Ee tamam ozaman bidaha söz verme bu aksam son sürekli arkadaşlarınla vakit geçiriyorsun dedim.
He işte be olduysa da bundan snra oldu bu sinirlendi başladı bağırmaya yok işte arkadaşları karılarini yemeğe alışverişe bile götürmüyormuşta benim her dediğim oluyormuşta böyle giderse boşanmaya kadar gidermiste.
Bende sen arkadaşlarının karilariyla kiyaslayamayassn beni dedim. Dağlar kadar fark var onlarla aramızda dedim (sakın yanlış anlaşılmasın kınamak için demedim. )
Eğer sende arkadaşların gbi olmak istiyorsan gidip öyle biriyle evlenecektn dedim.
Merak etme o da olur ben daha en yaşındayım dedi. Bıktım artık dedi kapıyı çarptı gitti.
Karakterinden insan sevdiği insan için odun verir. O niye yapmıyor
Yanıldıgınız nokta tam olarak burası, insan sevdigiyle birşeyler paylaşmak ister,
karakterinden ödün vermek ve istemedigi şeyler yaşayarak iyiymiş gibi rol yapmak değil.
Eşlerini yemege alışverişe vs. çıkarmayan insanları örnek gösterip sizden boşanabileceginden ve daha genç oldugundan bahsediyor eşiniz.
O noktadan sonra tekrar kavga edip etmemenizin ne önemi kalıyor ki?
Aksine sizi evlilige devam etmeniz için nasıl ikna etmeye çalıştığından bahsetmenizi beklerdim.
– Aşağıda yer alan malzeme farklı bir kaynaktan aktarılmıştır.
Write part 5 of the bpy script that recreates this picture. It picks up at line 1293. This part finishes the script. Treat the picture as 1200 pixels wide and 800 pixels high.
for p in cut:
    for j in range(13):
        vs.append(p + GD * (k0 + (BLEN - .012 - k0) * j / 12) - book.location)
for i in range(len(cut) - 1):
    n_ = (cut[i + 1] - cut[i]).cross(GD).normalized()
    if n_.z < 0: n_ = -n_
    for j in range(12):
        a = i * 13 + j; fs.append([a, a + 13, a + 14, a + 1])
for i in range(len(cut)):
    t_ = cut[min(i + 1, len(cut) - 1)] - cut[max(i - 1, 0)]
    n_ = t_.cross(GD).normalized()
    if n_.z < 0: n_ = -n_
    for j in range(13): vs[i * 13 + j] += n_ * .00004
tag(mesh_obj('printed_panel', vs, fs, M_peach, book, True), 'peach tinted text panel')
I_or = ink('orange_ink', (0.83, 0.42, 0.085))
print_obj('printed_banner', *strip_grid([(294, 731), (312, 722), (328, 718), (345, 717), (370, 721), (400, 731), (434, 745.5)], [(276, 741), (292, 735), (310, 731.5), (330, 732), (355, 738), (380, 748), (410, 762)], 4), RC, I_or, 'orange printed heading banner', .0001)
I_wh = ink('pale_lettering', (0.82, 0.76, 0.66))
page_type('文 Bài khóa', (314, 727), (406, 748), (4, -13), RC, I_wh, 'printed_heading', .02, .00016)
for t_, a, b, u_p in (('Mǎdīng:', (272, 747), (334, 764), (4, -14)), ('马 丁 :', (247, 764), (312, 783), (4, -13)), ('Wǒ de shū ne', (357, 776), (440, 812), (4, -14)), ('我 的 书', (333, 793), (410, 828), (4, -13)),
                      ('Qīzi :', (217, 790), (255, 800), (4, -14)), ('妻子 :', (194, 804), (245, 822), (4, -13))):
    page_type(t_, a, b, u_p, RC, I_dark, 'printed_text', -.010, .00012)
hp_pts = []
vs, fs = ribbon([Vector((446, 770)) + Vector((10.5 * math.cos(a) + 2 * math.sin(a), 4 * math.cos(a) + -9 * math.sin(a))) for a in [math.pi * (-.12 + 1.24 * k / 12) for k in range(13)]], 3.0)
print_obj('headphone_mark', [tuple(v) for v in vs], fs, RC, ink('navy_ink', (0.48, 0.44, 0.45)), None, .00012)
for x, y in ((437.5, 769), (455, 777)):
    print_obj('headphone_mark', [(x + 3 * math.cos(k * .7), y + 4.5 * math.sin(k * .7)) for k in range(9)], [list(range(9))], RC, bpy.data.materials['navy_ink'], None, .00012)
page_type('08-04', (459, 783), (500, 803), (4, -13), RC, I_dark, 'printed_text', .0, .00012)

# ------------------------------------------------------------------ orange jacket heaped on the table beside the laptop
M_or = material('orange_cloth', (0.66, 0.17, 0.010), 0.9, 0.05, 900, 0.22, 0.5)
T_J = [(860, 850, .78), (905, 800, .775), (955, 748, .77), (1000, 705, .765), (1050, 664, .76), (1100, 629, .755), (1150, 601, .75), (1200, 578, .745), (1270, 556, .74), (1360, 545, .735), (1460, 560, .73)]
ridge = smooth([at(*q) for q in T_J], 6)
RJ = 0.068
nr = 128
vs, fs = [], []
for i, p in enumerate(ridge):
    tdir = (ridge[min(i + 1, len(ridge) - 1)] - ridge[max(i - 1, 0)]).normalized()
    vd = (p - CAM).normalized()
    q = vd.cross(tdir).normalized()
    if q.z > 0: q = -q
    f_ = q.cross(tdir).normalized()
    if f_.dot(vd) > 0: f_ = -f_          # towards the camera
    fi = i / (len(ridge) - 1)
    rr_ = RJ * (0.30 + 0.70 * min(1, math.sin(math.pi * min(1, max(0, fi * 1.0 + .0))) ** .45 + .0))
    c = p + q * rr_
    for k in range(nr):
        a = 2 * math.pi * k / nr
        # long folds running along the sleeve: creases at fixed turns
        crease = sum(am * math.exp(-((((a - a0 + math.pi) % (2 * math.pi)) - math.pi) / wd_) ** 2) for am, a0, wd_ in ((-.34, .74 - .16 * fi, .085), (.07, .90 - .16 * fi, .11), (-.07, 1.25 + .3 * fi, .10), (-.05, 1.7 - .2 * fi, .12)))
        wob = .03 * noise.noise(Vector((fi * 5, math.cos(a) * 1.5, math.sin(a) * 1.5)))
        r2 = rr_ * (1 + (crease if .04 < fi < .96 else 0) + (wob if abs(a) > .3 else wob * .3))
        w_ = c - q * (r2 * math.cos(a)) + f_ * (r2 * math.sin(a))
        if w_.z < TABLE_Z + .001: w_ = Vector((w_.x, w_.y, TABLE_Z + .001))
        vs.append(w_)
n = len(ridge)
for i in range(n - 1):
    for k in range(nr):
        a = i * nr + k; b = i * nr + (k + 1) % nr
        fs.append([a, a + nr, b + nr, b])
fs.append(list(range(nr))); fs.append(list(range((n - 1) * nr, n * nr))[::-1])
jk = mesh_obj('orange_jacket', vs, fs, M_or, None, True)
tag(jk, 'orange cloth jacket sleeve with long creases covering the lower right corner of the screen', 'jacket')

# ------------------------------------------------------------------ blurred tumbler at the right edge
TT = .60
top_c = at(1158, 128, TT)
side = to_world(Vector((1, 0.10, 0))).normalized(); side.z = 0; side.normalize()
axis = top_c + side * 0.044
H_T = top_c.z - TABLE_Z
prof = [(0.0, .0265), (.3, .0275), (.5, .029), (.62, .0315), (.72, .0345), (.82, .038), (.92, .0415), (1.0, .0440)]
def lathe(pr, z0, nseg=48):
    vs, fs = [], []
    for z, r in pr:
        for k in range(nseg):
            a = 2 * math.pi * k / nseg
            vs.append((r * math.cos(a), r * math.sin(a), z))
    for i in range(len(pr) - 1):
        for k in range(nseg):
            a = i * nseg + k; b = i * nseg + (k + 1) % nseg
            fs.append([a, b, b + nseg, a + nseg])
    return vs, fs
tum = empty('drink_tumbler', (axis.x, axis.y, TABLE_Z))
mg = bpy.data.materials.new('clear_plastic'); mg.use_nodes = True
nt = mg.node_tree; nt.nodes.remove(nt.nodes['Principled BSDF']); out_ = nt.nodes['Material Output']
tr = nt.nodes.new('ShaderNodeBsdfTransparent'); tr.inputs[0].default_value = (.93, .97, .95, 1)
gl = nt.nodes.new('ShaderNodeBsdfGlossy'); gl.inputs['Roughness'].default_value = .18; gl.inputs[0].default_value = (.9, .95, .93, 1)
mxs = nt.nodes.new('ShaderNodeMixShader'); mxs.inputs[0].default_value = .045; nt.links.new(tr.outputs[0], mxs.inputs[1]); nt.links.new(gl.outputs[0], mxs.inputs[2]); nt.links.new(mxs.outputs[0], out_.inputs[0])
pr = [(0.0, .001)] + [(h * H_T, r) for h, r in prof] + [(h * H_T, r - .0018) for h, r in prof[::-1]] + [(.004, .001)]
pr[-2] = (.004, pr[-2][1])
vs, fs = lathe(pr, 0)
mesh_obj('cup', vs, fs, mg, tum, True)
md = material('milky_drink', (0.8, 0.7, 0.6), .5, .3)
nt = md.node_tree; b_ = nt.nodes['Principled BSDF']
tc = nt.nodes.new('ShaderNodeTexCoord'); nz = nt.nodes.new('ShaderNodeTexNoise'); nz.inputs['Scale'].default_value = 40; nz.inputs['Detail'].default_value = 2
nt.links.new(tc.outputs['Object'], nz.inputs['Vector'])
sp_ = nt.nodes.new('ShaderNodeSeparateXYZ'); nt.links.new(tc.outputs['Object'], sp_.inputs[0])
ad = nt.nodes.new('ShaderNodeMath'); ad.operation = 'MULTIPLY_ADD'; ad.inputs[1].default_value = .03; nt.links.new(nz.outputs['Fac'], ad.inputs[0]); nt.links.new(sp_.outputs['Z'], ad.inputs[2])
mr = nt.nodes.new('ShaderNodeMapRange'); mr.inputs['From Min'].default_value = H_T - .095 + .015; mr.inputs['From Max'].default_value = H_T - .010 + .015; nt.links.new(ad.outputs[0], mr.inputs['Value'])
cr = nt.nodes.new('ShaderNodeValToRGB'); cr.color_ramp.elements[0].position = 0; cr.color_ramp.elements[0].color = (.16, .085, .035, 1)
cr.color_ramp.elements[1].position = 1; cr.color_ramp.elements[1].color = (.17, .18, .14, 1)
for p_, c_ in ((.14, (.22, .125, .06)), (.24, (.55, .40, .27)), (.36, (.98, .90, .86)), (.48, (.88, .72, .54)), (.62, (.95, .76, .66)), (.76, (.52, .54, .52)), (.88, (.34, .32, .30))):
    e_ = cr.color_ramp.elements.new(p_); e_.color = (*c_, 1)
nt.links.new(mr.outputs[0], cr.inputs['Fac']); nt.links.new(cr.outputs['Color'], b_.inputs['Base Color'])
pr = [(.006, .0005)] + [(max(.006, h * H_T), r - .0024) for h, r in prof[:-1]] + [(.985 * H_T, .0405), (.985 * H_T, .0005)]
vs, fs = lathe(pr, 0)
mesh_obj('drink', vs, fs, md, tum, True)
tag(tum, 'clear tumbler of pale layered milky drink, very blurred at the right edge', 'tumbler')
O tartışmadan 2 ay geçmiş bakıyoruz ki hamileliginiz eşinizin umrunda değil ve yalnız tatile gitmek istedigini söylüyor,
hem de maddi durumdan yakınıp sizin anlayış göstermenizi beklerken...
Demek ki kendi istekleri için her şeyi ayarlayabiliyor.
Size biçtiği rol ise çenenizi kapatıp annenizin evinde uslu uslu onu beklemeniz.
Genel olarak sizden beklentileri arkadaşlarının eşleriyle kıyaslamasından belli zaten.
Bence şu an karar vermeniz gereken şey nasıl bir hayat yaşamak isteyip istemediginiz.